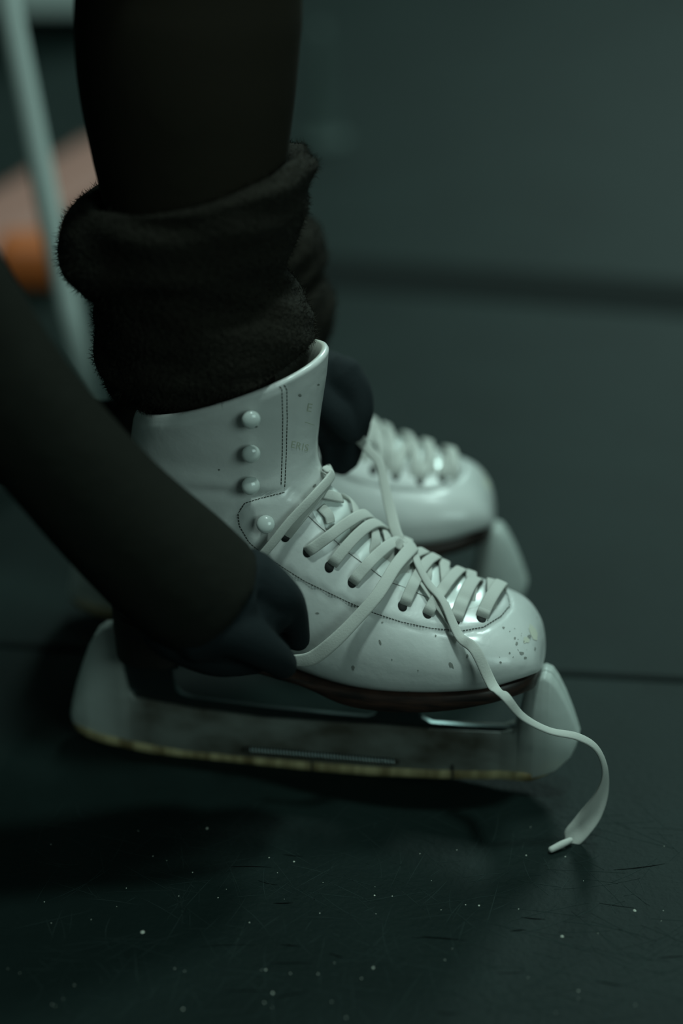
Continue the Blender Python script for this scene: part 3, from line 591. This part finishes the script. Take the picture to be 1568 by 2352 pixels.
headg = [tube_geo([CH+np.array([0, 0, .05]), NECK, HEAD], [.055, .05, .055], 20), tube_geo([HEAD, HEAD+np.array([.02, 0, .045])], [.075, .078], 24), tube_geo([HEAD+np.array([.085, 0, .0]), HEAD+np.array([.098, 0, -.012])], [.009, .012], 12),
         tube_geo([HEAD+np.array([.05, 0, -.055]), HEAD+np.array([.06, 0, -.06])], [.035, .03], 14)]
for s in (-1, 1): headg.append(tube_geo([HEAD+np.array([.0, s*.074, .02]), HEAD+np.array([0, s*.078, -.015])], [.012, .009], 10))
child(fuse('body', inn['legs']+inn['top']+hand_near(-.0042)+hand_far(-.0042)+headg, .0045, M_SKIN, None, 3))
child(fuse('hair', [tube_geo([HEAD+np.array([-.012, 0, .02]), HEAD+np.array([0, 0, .055])], [.083, .083], 24), tube_geo([HEAD+np.array([-.09, 0, .06]), HEAD+np.array([-.11, 0, .05])], [.035, .03], 16)], .004, M_HAIR))
cl = body_chains(0.0)
child(fuse('leggings', cl['legs'], .004, M_LEGGING, None, 8)); child(fuse('jacket', cl['top'], .004, M_SLEEVE, None, 4))
child(fuse('glove', hand_near(.0), .0016, M_GLOVE, None, 5)); child(fuse('glove', hand_far(.0), .0016, M_GLOVE, None, 5))

# fleece leg warmer (left edge, right edge, depth radius), as a gathered tube with rolled cuff
WR = [((250, 500), (662, 440), .050), ((238, 462), (664, 392), .055), ((208, 443), (672, 366), .061), ((172, 462), (696, 368), .066), ((152, 500), (712, 392), .068), ((147, 550), (710, 432), .068), ((160, 602), (700, 480), .066), ((200, 638), (690, 525), .060), ((226, 662), (678, 566), .056), ((224, 700), (656, 612), .054), ((230, 745), (662, 650), .054), ((234, 790), (690, 690), .054), ((238, 835), (712, 732), .054), ((262, 882), (720, 770), .050), ((300, 905), (714, 792), .047), ((322, 908), (704, 790), .044), ((330, 890), (690, 770), .043)]
def far_loc(px, py):                               # point of the far skate's plane, in its own coordinates
    o = np.array(FAR_LOC); n = np.array([sf, -cf, 0.0]); d = ray(px, py); t = ((o-C0)@n)/(d@n); q = C0+t*d-o
    return np.array([q@np.array([cf, sf, 0]), 0, q[2]])
WF = [((300, 560), (655, 500), .046), ((285, 535), (668, 508), .050), ((270, 550), (700, 516), .055), ((255, 590), (728, 530), .057), ((252, 640), (745, 562), .057), ((262, 690), (743, 600), .054), ((275, 720), (734, 630), .051), ((272, 770), (752, 655), .051), ((262, 830), (767, 692), .051), ((256, 890), (765, 738), .049), ((258, 940), (750, 780), .047), ((275, 965), (735, 800), .046), ((290, 945), (720, 780), .045)]
def warmer(fn, seed, tab, lf):
    R = [[*lf(*a)[[0, 2]], *lf(*b)[[0, 2]], d] for a, b, d in tab]; X = crom(R, 110); K = 120; V = []
    r2 = np.random.default_rng(seed); ph = r2.uniform(0, 6.28, (14,)); kk = r2.integers(2, 11, 14); ii = r2.uniform(.5, 4.5, 14)
    for i, (ax, az, bx, bz, d) in enumerate(X):
        s = i/109
        for j in range(K):
            q = 2*math.pi*j/K; c, sn = math.cos(q), math.sin(q)
            f = sum(math.sin(kk[k]*q+ii[k]*s*12+ph[k])/(1+kk[k]*.3) for k in range(14))*.0011*min(1, i/8, (109-i)/8)
            hx, hz = (bx-ax)/2, (bz-az)/2; L = math.hypot(hx, hz)
            V.append(((ax+bx)/2+hx*c*(1+f/L), -sn*(d+f), (az+bz)/2+hz*c*(1+f/L)+.0012*math.sin(3*q+s*9)))
    V = np.array(V); Fq = loft_faces(110, K, True)
    # fine fleece fibres
    g = V.reshape(110, K, 3); n = 26000; FV, FF = [], []
    I = r2.integers(1, 108, n); J = r2.integers(0, K, n)
    for i, j in zip(I, J):
        p = g[i, j]*(1-(u := r2.random()))+g[i, (j+1) % K]*u; p = p*(1-(u := r2.random()))+g[i+1, j]*u
        e1 = g[i+1, j]-g[i-1, j]; e2 = g[i, (j+1) % K]-g[i, j-1]; nn = np.cross(e1, e2); nn /= np.linalg.norm(nn)+1e-12
        if nn@(g[i, j]-g[i].mean(0)) < 0: nn = -nn
        d = nn+r2.normal(0, .75, 3); d /= np.linalg.norm(d); l = r2.uniform(.0010, .0026); sd = np.cross(d, r2.normal(0, 1, 3)); sd = sd/np.linalg.norm(sd)*.00016
        k = len(FV); bend = r2.normal(0, .0006, 3)
        FV += [p-sd, p+sd, p+d*l*.5+bend+sd*.8, p+d*l*.5+bend-sd*.8, p+d*l+bend*2.2]; FF += [(k, k+1, k+2, k+3), (k+3, k+2, k+4)]
    V2, F2 = merge([(V, Fq), (np.array(FV), FF)]); V2 = np.array([fn(v) for v in V2]); me = bpy.data.meshes.new('leg_warmer')
    me.from_pydata(V2.tolist(), [], F2); me.update(); o = link('leg_warmer', me, M_FLEECE); return child(o)
warmer(to_world, 3, WR, loc)
warmer(far_world, 5, WF, far_loc)

# ------------------------------------------------------------------ background things
tbl = thing('folding_table', 'white table leaning pale legs on the dark floor behind the person', 'table', (-.6, .9, 0))
def tchild(o): o.parent = tbl; o.matrix_parent_inverse = Matrix.Translation((.6, -.9, 0)); return o
b1 = on_floor(214, 1005); t1 = at_y(28, 60, b1[1]+.02); d1 = (t1-b1)/(t1[2]-b1[2])
TZ = .74
legs_ = [(b1, b1+d1*TZ, .0095)]
sh, bk = np.array([-.85, 0, 0]), np.array([-.30, .34, 0])
legs_ += [(b1+sh, b1+sh+d1*TZ*[-1, 1, 1], .0095), (b1+bk, b1+bk+d1*TZ*[1, -1, 1], .0095), (b1+bk+sh, b1+bk+sh+d1*TZ*[-1, -1, 1], .0095)]
for a, b, r in legs_:
    V, F = tube_geo([a+[0, 0, .004], b], [r*1.0, r], 16, 8, False); lg = tchild(mesh('table_leg', V, F, M_TABLE))
    V, F = tube_geo([a+[0, 0, .0], a+[0, 0, .012]], [r*1.35, r*1.35], 16, 4, False); ft = mesh('foot_cap', V, F, M_TABLE, lg)
o = tchild(mesh('table_top', *box_geo((b1[0]-.72, b1[1]+.17, TZ+.012), (1.0, .42, .025)), M_TABLE, None, False)); bevel_obj(o, .004)
# low white storage bench far behind
bn = thing('storage_bench', 'pale storage bench with panel fronts far behind at top left', 'bench', (-.55, 2.2, 0))
def bch(o): o.parent = bn; o.matrix_parent_inverse = Matrix.Translation((.55, -2.2, 0)); return o
for k, x in enumerate((-.985, -.707, -.43-.0, -.287)):
    if k == 3: continue
    o = bch(mesh('door', *box_geo((x, 1.83, .235), (.265, .02, .40)), M_TABLE, None, False)); bevel_obj(o, .006)
    V, F = tube_geo([(x+.09, 1.812, .22), (x+.09, 1.812, .32)], [.007, .007], 10); mesh('handle', V, F, M_STEEL, o)
o = bch(mesh('carcass', *box_geo((-.70, 2.03, .24), (.85, .38, .42)), M_TABLE, None, False)); bevel_obj(o, .008)
o = bch(mesh('plinth_shade', *box_geo((-.70, 2.06, .015), (.80, .30, .03)), M_STRIP, None, False))  # plinth coloured near-black to paint in the shadow beneath the bench
# salmon and orange sports bag lying on the floor
A = on_floor(-60, 585); B = on_floor(330, 345); d = (B-A)/np.linalg.norm(B-A)
bag = thing('equipment_bag', 'blurred salmon bag with an orange end pocket on the floor behind the pole', 'bag', tuple((A+B)/2))
Lb = np.linalg.norm(B-A); X = []
def bgc(o): o.parent = bag; o.matrix_parent_inverse = Matrix.Translation(-vec((A+B)/2)); return o
nrm = np.array([-d[1], d[0], 0])
def bagloft(s0, s1, wd, h, m, name, off=0.0):
    V = []; n = 26; K = 28
    for i in range(n):
        s = s0+(s1-s0)*i/(n-1); e = min(1, i/3, (n-1-i)/3)**.4 if 0 < i < n-1 else .55
        c = A+d*Lb*s+nrm*off
        for j in range(K):
            q = 2*math.pi*j/K; cx, sx = math.cos(q), math.sin(q)
            V.append(c+nrm*wd*e*math.copysign(abs(cx)**.6, cx)+np.array([0, 0, h*(1+e*math.copysign(abs(sx)**.6, sx)*.98+.04*math.sin(s*40)*max(sx, 0))]))
    return bgc(mesh(name, V, loft_faces(n, K, True, True, True), m))
bagloft(-.25, 1, .050, .014, M_PINK, 'bag_body', .0)
oc = on_floor(80, 676); V = []
for i in range(13):
    t = -1+2*i/12; e = (1-abs(t)**8)**.5+.02
    for j in range(24):
        q = 2*math.pi*j/24; cx, sx = math.cos(q), math.sin(q)
        V.append(oc+np.array([.040*t, .030+.030*e*math.copysign(abs(cx)**.6, cx), .024*(1+e*math.copysign(abs(sx)**.6, sx))]))
bgc(mesh('pocket', V, loft_faces(13, 24, True, True, True), M_ORANGE))
# grit on the floor
deb = []
for (x, y, s) in [(475, 1903, 3.5), (327, 2141, 5.5), (675, 1979, 2.6), (857, 2223, 3), (1291, 2151, 4), (1457, 2092, 4), (626, 2281, 3), (420, 2318, 2.4), (860, 2057, 2.4), (610, 2228, 2), (1100, 2080, 2.6), (1328, 2276, 2.2), (442, 2004, 2), (290, 2040, 1.8), (1208, 1965, 2), (1298, 1968, 1.6)]+[(random.uniform(0, 1568), random.uniform(1900, 2340), random.uniform(.8, 1.7)) for _ in range(55)]:
    P = on_floor(x, y); r = s*depth(P)/FPX; n = 6; a0 = random.random()*6
    V = [P+[r*random.uniform(.7, 1.2)*math.cos(a0+k*2*math.pi/n), 1.3*r*random.uniform(.7, 1.2)*math.sin(a0+k*2*math.pi/n), .0001] for k in range(n)]+[P+[0, 0, r*.7]]
    deb.append((np.array(V), [tuple(range(n))]+[(k, (k+1) % n, n) for k in range(n)]))
V, F = merge(deb); g = mesh('floor_grit', V, F, mat('pale_grit', (.40, .42, .36), .8), None, False); g['kind'] = 'stuff'; tag(g, 'pale specks of grit scattered over the dark rubber floor', 'grit')

cp = on_floor(736, 325); V, K = [], 28
prof_ = [(.031, 0), (.031, .004), (.024, .006), (.020, .02), (.0135, .07), (.0075, .125), (.006, .132), (.0005, .133)]
for r, z in prof_: V += [(cp[0]+r*math.cos(2*math.pi*k/K), cp[1]+r*math.sin(2*math.pi*k/K), z) for k in range(K)]
tag(mesh('marker_cone', V, loft_faces(len(prof_), K, True, True, True), mat('grey_cone', (.035, .055, .05), .7)), 'small blurred grey cone on the dark floor just right of the black leggings', 'cone')

def scratches(name, n, x0, x1, y0, y1, lmin, lmax, wd, m, label, cat, flat=.0):
    V, F = [], []
    for _ in range(n):
        P = on_floor(random.uniform(x0, x1), random.uniform(y0, y1)); a = random.uniform(0, math.pi) if not flat else random.gauss(0, flat); L = random.uniform(lmin, lmax)**1; bend = random.gauss(0, .12); w_ = wd*random.uniform(.4, 1.3); k = len(V); N_ = 6
        for i in range(N_):
            t = i/(N_-1)-.5; q = a+bend*t; c = P+np.array([math.cos(q)*L*t, math.sin(q)*L*t, 0]); nn = np.array([-math.sin(q), math.cos(q), 0])*w_*(1-(2*t)**2+.05)
            V += [c+nn+[0, 0, .00012], c-nn+[0, 0, .00012], c-nn-[0, 0, .0001], c+nn-[0, 0, .0001]]
        for i in range(N_-1):
            for j in range(4): F.append((k+4*i+j, k+4*i+(j+1) % 4, k+4*i+4+(j+1) % 4, k+4*i+4+j))
    o = mesh(name, V, F, m, None, False); o['kind'] = 'stuff'; tag(o, label, cat)
scratches('floor_scratches', 520, 80, 1568, 1860, 2352, .006, .05, .00016, mat('scratch_grey', (.016, .027, .025), .7, Specular_IOR_Level=.1), 'fine pale scratches crossing on the near dark rubber floor', 'scratches')
scratches('floor_cracks', 20, 500, 1568, 1950, 2352, .008, .03, .00035, mat('crack_black', (.001, .0014, .0013), .9, Specular_IOR_Level=.05), 'short black cuts in the near dark rubber floor', 'cuts', .25)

**Work to do**:
Return, unchanged, the lines from the first line of the material through the line that holds "child(fuse('glove', hand_near(.0), .0016, M_GLOVE, None, 5));", inclusive, omitting pictures.

**Result below**:
Continue the Blender Python script for this scene: part 3, from line 591. This part finishes the script. Take the picture to be 1568 by 2352 pixels.
headg = [tube_geo([CH+np.array([0, 0, .05]), NECK, HEAD], [.055, .05, .055], 20), tube_geo([HEAD, HEAD+np.array([.02, 0, .045])], [.075, .078], 24), tube_geo([HEAD+np.array([.085, 0, .0]), HEAD+np.array([.098, 0, -.012])], [.009, .012], 12),
         tube_geo([HEAD+np.array([.05, 0, -.055]), HEAD+np.array([.06, 0, -.06])], [.035, .03], 14)]
for s in (-1, 1): headg.append(tube_geo([HEAD+np.array([.0, s*.074, .02]), HEAD+np.array([0, s*.078, -.015])], [.012, .009], 10))
child(fuse('body', inn['legs']+inn['top']+hand_near(-.0042)+hand_far(-.0042)+headg, .0045, M_SKIN, None, 3))
child(fuse('hair', [tube_geo([HEAD+np.array([-.012, 0, .02]), HEAD+np.array([0, 0, .055])], [.083, .083], 24), tube_geo([HEAD+np.array([-.09, 0, .06]), HEAD+np.array([-.11, 0, .05])], [.035, .03], 16)], .004, M_HAIR))
cl = body_chains(0.0)
child(fuse('leggings', cl['legs'], .004, M_LEGGING, None, 8)); child(fuse('jacket', cl['top'], .004, M_SLEEVE, None, 4))
child(fuse('glove', hand_near(.0), .0016, M_GLOVE, None, 5)); child(fuse('glove', hand_far(.0), .0016, M_GLOVE, None, 5))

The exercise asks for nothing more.